### SUPPLIED MATERIAL
START

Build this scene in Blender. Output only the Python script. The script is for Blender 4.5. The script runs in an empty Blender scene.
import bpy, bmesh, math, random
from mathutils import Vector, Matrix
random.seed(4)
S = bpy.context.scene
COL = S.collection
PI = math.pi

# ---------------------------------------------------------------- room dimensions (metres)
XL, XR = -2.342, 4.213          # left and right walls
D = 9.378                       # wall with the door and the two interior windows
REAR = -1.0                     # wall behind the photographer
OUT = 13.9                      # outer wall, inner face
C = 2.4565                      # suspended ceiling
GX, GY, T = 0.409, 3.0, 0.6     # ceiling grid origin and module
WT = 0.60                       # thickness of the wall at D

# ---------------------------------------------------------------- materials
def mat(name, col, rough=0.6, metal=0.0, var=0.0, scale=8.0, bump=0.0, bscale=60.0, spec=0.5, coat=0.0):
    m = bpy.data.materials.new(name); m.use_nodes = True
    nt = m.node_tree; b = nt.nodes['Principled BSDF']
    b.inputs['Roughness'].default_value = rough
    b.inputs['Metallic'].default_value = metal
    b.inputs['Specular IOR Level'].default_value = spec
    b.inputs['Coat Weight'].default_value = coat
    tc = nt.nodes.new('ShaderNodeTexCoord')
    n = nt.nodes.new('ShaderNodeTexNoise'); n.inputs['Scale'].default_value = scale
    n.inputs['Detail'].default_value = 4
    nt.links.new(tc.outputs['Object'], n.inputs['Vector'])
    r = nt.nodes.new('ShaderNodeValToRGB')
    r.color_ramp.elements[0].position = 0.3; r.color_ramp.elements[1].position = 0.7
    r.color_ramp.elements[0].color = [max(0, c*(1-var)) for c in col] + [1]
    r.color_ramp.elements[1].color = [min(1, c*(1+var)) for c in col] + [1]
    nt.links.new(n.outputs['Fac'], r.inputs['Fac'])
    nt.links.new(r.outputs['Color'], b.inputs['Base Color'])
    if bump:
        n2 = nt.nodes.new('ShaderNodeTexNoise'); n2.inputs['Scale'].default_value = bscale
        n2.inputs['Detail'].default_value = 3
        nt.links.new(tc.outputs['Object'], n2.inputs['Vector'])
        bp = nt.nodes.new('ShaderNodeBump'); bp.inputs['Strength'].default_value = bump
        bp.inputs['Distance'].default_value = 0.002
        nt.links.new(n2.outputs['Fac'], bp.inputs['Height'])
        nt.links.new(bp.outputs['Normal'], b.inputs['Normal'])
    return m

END

### WHAT THE TASK ASKS
Write out exactly, please, the lines beginning at the start of the material and ending with the line that holds "the wall at D", both included.

### RESPONSE
Build this scene in Blender. Output only the Python script. The script is for Blender 4.5. The script runs in an empty Blender scene.
import bpy, bmesh, math, random
from mathutils import Vector, Matrix
random.seed(4)
S = bpy.context.scene
COL = S.collection
PI = math.pi

# ---------------------------------------------------------------- room dimensions (metres)
XL, XR = -2.342, 4.213          # left and right walls
D = 9.378                       # wall with the door and the two interior windows
REAR = -1.0                     # wall behind the photographer
OUT = 13.9                      # outer wall, inner face
C = 2.4565                      # suspended ceiling
GX, GY, T = 0.409, 3.0, 0.6     # ceiling grid origin and module
WT = 0.60                       # thickness of the wall at D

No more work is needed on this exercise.